Yeah, two people on another forum that I use have problems with it already and have both had it less than a month! My experience with all the Linux distros that I've used has differed each time, but there were a few common problems across the lot, like wireless not working, sound working only occasionally for no apparent reason without any user intervention, mouse and keyboard not working occasionally for no apparent reason, ad pretty mcuh every time I've used it, a problem with GRUB (GNU Really Useless Bootloader).
> As for support, you get more support from the Open Source
> community than you do for Microsoft. If a bug is found someone
> will fix it and you don't have to wait for MS to roll a fix into
> a Service Pack or a Patch Tuesday.
What I meant by "support" was support from developers, like a said. ie. there is very little software made for it that isn't open source. I don't mind that, but then who do you turn to when it goes wrong?
> Aren't you using Open Office anyway Twain? That's Open Source
> and gets plenty of support.
Yeah, I am, and I know OOo is very similar to MS OFfice, but very often when saving OOo files as MS Office files, things are lost during the save or conversion. These things are usually images, presentation animations and sounds, the three most important things in my Interactive Media course. Also, I'm not keen on OpenOffice Draw. I prefer Publisher. And it doesn't come with anything like Outlook either, which is more than just an email program.
> The fact is the Linux is 'different' for your usual Windows
> desktop user. Probably in real terms it's no harder to use. With
> a lot of distros you probably never have to touch the command
> line if you don't want to. What's wrong with a little learning
> anyway, the command line isn't scary!
I don't find command lines scary, I just prefer the graphical way. You aren't forced into using the GUI for Windows. Well, okay, you are when it first boots, but you can load the command prompt from the Accessories menu in Windows and then Alt + Enter it to make it fullscreen. I know it's not the best command line interpreter ever, because it'll often throw you back out into Windows for the sake of asking a question in a dialog box rather than in the prompt, but apart from people who use UNIX (ie. UNIX, not an OS based on UNIX like Mac OS X)?
Bob_The_Moose wrote:
> I've been running Fedora for about a year now and I can't
> realistically see any reason I'd have to go back to Windows.
>
> And I completely disagree with the words/phrases 'awkward' and
> 'command line requirements'. The average user very rarely
> 'requires' the command line, anyway.
> I now find Windows awkward because it actually forces you into a
> GUI environment for tasks which would be far easier and faster
> performed via a command line.
Most other operating system apart from the one you use every day do tend to be awkward and that's probably why I find Linux awkward. I'm fine with actually using it for everyday stuff, but whenever I get a problem, it's back to the command line, where a lot of commands aren't all that obvious.

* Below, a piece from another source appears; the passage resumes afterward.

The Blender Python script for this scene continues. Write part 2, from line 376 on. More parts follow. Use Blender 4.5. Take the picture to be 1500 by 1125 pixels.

A simple task of installing a program in Windows is basically starting the installer, and unless you want anything changed, you just click Next all the way through. If you want something changed, it's point and click.
With Linux, you download a package instead, which you then have to unpack and issue commands via terminal to get it to unpack and install itself.
I know I don't know much about what I'm saying, because that's about as far as I got with it when I realised how awkward it was. Installing a distro of Linux itself is really easy, but once you're in it, not so much.
With every Live CD I've used of Linux distros, if I ever wanted to change something simple within the control centre, I'd need root access, so it'd ask for a password. But becauset he Live CDs don't have a password associated with root by default, you'd leave it blank, yes? No - it'd complain that the password is invalid. So you go to set the root password, and it'd ask for the current one first, which is obviously for security so that not just anyone can change the password. SO, because there's no password, you leave it blank and enter a new password, yes? No - it complains that you haven't provided the correct password, which is blank anyway! So you end up not being allowed to do anything useful with it!